## Your instructions
Copy out each line exactly as it appears.

## Provided data
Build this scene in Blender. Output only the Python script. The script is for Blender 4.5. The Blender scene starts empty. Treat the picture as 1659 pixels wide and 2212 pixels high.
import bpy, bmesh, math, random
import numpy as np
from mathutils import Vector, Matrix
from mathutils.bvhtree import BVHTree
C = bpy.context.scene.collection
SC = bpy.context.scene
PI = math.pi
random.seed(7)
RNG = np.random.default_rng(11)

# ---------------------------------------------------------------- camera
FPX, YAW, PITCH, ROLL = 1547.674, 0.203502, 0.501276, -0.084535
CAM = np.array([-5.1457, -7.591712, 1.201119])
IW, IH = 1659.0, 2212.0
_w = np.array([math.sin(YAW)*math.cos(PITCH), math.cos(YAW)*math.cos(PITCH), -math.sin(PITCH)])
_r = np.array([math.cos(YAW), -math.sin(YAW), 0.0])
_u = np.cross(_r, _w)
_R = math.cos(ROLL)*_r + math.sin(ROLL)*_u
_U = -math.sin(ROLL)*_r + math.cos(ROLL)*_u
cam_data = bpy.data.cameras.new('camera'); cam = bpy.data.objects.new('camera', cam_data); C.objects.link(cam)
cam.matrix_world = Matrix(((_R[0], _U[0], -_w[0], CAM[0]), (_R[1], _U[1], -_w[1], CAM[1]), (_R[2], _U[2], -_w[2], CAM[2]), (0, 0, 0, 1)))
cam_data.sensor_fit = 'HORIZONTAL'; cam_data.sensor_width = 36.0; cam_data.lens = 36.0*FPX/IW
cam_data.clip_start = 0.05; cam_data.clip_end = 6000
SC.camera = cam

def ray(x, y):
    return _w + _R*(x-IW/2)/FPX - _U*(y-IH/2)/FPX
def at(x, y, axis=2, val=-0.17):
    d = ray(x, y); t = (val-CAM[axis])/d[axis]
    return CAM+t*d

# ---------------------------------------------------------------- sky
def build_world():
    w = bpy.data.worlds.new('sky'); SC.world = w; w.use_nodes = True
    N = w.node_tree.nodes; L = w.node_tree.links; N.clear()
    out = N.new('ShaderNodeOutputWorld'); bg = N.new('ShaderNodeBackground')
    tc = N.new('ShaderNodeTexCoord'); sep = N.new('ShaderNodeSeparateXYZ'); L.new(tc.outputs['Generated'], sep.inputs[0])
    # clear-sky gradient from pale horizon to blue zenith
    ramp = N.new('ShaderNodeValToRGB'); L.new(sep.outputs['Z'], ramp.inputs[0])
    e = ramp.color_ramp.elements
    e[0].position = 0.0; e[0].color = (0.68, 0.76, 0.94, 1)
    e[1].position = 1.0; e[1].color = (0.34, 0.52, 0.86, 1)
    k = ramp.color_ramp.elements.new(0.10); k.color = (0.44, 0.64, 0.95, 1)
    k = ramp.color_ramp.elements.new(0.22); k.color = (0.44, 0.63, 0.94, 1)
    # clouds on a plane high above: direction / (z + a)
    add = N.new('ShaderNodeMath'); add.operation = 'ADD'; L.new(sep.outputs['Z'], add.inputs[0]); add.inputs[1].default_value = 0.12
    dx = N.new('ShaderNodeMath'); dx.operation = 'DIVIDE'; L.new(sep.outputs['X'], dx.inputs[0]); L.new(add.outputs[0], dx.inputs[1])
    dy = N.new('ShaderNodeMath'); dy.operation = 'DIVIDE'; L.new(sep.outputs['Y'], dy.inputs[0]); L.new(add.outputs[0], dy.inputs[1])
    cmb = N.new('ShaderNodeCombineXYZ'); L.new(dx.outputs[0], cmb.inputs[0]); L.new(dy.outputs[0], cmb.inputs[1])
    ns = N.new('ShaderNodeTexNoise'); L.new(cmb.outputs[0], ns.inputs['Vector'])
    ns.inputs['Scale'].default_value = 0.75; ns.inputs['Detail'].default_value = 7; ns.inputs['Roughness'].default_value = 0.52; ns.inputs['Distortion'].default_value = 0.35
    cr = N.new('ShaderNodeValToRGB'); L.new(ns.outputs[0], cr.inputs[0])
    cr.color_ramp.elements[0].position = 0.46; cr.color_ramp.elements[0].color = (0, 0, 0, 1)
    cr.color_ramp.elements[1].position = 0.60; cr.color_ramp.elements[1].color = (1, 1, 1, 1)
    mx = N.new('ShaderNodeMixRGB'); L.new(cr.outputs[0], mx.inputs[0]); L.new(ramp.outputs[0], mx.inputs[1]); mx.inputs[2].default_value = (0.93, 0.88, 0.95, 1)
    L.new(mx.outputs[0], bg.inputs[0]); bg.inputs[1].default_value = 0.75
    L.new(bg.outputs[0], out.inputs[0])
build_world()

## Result
Build this scene in Blender. Output only the Python script. The script is for Blender 4.5. The Blender scene starts empty. Treat the picture as 1659 pixels wide and 2212 pixels high.
import bpy, bmesh, math, random
import numpy as np
from mathutils import Vector, Matrix
from mathutils.bvhtree import BVHTree
C = bpy.context.scene.collection
SC = bpy.context.scene
PI = math.pi
random.seed(7)
RNG = np.random.default_rng(11)

# ---------------------------------------------------------------- camera
FPX, YAW, PITCH, ROLL = 1547.674, 0.203502, 0.501276, -0.084535
CAM = np.array([-5.1457, -7.591712, 1.201119])
IW, IH = 1659.0, 2212.0
_w = np.array([math.sin(YAW)*math.cos(PITCH), math.cos(YAW)*math.cos(PITCH), -math.sin(PITCH)])
_r = np.array([math.cos(YAW), -math.sin(YAW), 0.0])
_u = np.cross(_r, _w)
_R = math.cos(ROLL)*_r + math.sin(ROLL)*_u
_U = -math.sin(ROLL)*_r + math.cos(ROLL)*_u
cam_data = bpy.data.cameras.new('camera'); cam = bpy.data.objects.new('camera', cam_data); C.objects.link(cam)
cam.matrix_world = Matrix(((_R[0], _U[0], -_w[0], CAM[0]), (_R[1], _U[1], -_w[1], CAM[1]), (_R[2], _U[2], -_w[2], CAM[2]), (0, 0, 0, 1)))
cam_data.sensor_fit = 'HORIZONTAL'; cam_data.sensor_width = 36.0; cam_data.lens = 36.0*FPX/IW
cam_data.clip_start = 0.05; cam_data.clip_end = 6000
SC.camera = cam

def ray(x, y):
    return _w + _R*(x-IW/2)/FPX - _U*(y-IH/2)/FPX
def at(x, y, axis=2, val=-0.17):
    d = ray(x, y); t = (val-CAM[axis])/d[axis]
    return CAM+t*d

# ---------------------------------------------------------------- sky
def build_world():
    w = bpy.data.worlds.new('sky'); SC.world = w; w.use_nodes = True
    N = w.node_tree.nodes; L = w.node_tree.links; N.clear()
    out = N.new('ShaderNodeOutputWorld'); bg = N.new('ShaderNodeBackground')
    tc = N.new('ShaderNodeTexCoord'); sep = N.new('ShaderNodeSeparateXYZ'); L.new(tc.outputs['Generated'], sep.inputs[0])
    # clear-sky gradient from pale horizon to blue zenith
    ramp = N.new('ShaderNodeValToRGB'); L.new(sep.outputs['Z'], ramp.inputs[0])
    e = ramp.color_ramp.elements
    e[0].position = 0.0; e[0].color = (0.68, 0.76, 0.94, 1)
    e[1].position = 1.0; e[1].color = (0.34, 0.52, 0.86, 1)
    k = ramp.color_ramp.elements.new(0.10); k.color = (0.44, 0.64, 0.95, 1)
    k = ramp.color_ramp.elements.new(0.22); k.color = (0.44, 0.63, 0.94, 1)
    # clouds on a plane high above: direction / (z + a)
    add = N.new('ShaderNodeMath'); add.operation = 'ADD'; L.new(sep.outputs['Z'], add.inputs[0]); add.inputs[1].default_value = 0.12
    dx = N.new('ShaderNodeMath'); dx.operation = 'DIVIDE'; L.new(sep.outputs['X'], dx.inputs[0]); L.new(add.outputs[0], dx.inputs[1])
    dy = N.new('ShaderNodeMath'); dy.operation = 'DIVIDE'; L.new(sep.outputs['Y'], dy.inputs[0]); L.new(add.outputs[0], dy.inputs[1])
    cmb = N.new('ShaderNodeCombineXYZ'); L.new(dx.outputs[0], cmb.inputs[0]); L.new(dy.outputs[0], cmb.inputs[1])
    ns = N.new('ShaderNodeTexNoise'); L.new(cmb.outputs[0], ns.inputs['Vector'])
    ns.inputs['Scale'].default_value = 0.75; ns.inputs['Detail'].default_value = 7; ns.inputs['Roughness'].default_value = 0.52; ns.inputs['Distortion'].default_value = 0.35
    cr = N.new('ShaderNodeValToRGB'); L.new(ns.outputs[0], cr.inputs[0])
    cr.color_ramp.elements[0].position = 0.46; cr.color_ramp.elements[0].color = (0, 0, 0, 1)
    cr.color_ramp.elements[1].position = 0.60; cr.color_ramp.elements[1].color = (1, 1, 1, 1)
    mx = N.new('ShaderNodeMixRGB'); L.new(cr.outputs[0], mx.inputs[0]); L.new(ramp.outputs[0], mx.inputs[1]); mx.inputs[2].default_value = (0.93, 0.88, 0.95, 1)
    L.new(mx.outputs[0], bg.inputs[0]); bg.inputs[1].default_value = 0.75
    L.new(bg.outputs[0], out.inputs[0])
build_world()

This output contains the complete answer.